Building the thing was fun: first I set it up on solderless breadboard, playing around with coil and cap and transistor setups (things like whether I should put the load on the emitter side or on the collector side etc.) until I was happy. Then I plopped the components onto a bit of prototyping board, making up the positioning on the go (I haven't learned PCB well enough yet to use it efficiently). As usually I made things fitting very precisely and closely spaced. Like this.
Way too closely spaced. When it came to mounting the thing, I realised that having the reset button on the board itself is useless; I also realised that I needed a better connector for the battery.

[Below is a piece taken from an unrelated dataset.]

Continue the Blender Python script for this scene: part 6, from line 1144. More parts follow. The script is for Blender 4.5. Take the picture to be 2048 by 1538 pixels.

As to juice, for that I gutted two old mobile phone Li-Ions: ripped out the protective circuitry and soldered in connecting leads. (One should be Very Careful doing this to Li-Ions, they don't take well to abuse and can go boom if shorted.) The Li-Ions still easily hold enough charge for this purpose, as the pic needs only 100nA during sleep (and about 30mA while squealing). The corresponding phones are long dead, so I change the batteries with my trusty Swallow Advance. Works very well.
The physical installation was fun: I cut a tiny hole in the wall, beneath one of the boards of the shelf/rack thing around the main door, drilled an angled hole through the doorframe, fished for the wires a bit and that's it. The button I also made from scratch: the switch is from a gutted mouse, the rubber dome came from a gutted keyboard and the plastic ring/frame from some electrical leftovers. Add glue, a bit of foam, solder and wire, done. The enclosure box is the only thing besides the pic and the piezo that I bought new. This is how it looks:
This is how it sounds: horrible! Well, actually it sounds a tiny little bit better in reality, but I couldn't be bothered to set up a good microphone to record it.
Overall, a fun project. The next one focused more on the coding side of things and had less active components: I built a persistence-of-vision toy for Cornelia, but that's to be documented another time.